Prince Harry Was "Incensed" Courtiers Stopped Him from Meeting the Queen to Discuss Official Royal Exit

Welp, there’s a ton of new info about Prince Harry and Meghan Markle’s bombshell decision to step away from senior royal duties and move to California. According to Valentine Low’s book Courtiers: The Hidden Power Behind the Crown, excerpted in The Times, Harry hoped to have a meeting with his grandmother Queen Elizabeth in December 2019 to discuss his plans.

Valentine writes that “Harry sent an email to his father, saying that they were unhappy. The current set-up was not working for them, and they wanted to go and live in North America.
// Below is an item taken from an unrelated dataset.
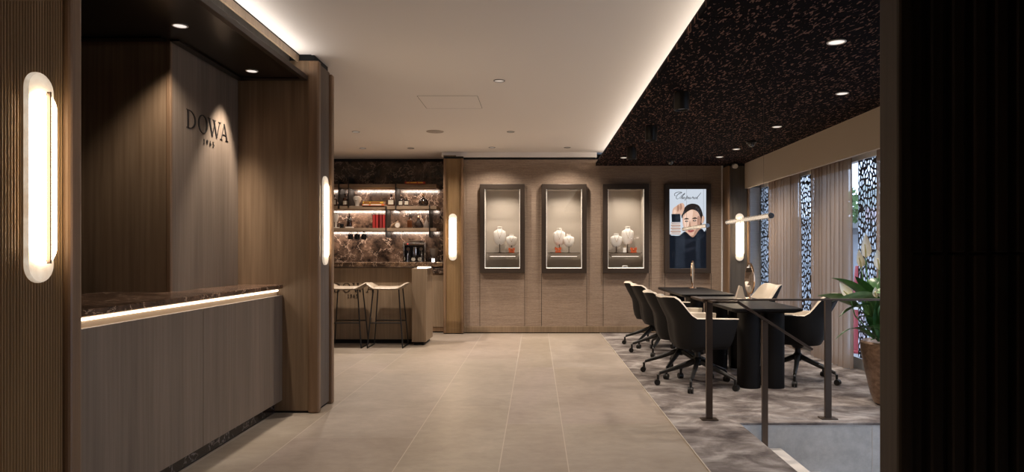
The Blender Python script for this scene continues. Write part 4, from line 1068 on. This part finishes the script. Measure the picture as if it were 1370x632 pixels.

Harry seemed to be under the impression that they could just sort it out by email before he and Meghan got back to London on January 6.”

Instead, Harry was told that there would need to be a “family conversation” and that everyone was busy until January 29—causing him to feel they weren’t being “taken seriously.” As a result, he reportedly tried to see his grandmother, but was told she wasn’t available. Valentine reports that “Harry was incensed” and felt courtiers were preventing him from meeting with the Queen, while a source said “There was a danger that a private conversation could be interpreted very differently by two people.”
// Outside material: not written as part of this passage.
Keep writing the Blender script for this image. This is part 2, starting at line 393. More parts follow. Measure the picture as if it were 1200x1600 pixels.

Apparently, Harry considered dropping in on his grandmother “unannounced,” but instead he and Meghan revealed their plans to step down on January 8 after feeling “cornered, misunderstood and deeply unhappy.”

In the meetings that followed, multiple scenarios were presented—most of which involved Harry and Meghan remaining working royals in some capacity, but having more time off. However, Valentine writes that the palace wanted it clear Harry and Meghan “should not act or take decisions in order to gain financial or other material benefits for themselves, their family, or their friends.”

A palace insider said the way their departure was handled by the palace was “incompetent beyond belief,” and alleged that Meghan in particular discovered “there were so many rules that were so ridiculous that she couldn’t even do the things that she could do as a private individual, which is tough . . . It just required the decision-makers to sit around a table and say, ‘OK, what are we going to do about this? What do you need to feel better? And what can we give?’”

Another insider noted that, ultimately, exiting the Firm was very much the correct choice for Harry as well as Meghan: “There is a part of me that thinks Meghan did Harry the greatest kindness anyone could do to him, which was to take him out of the royal family, because he was just desperately unhappy in the last couple of years in his working life. We knew he was unhappy, but we didn’t really know what the solution would be. She came along and found the solution.”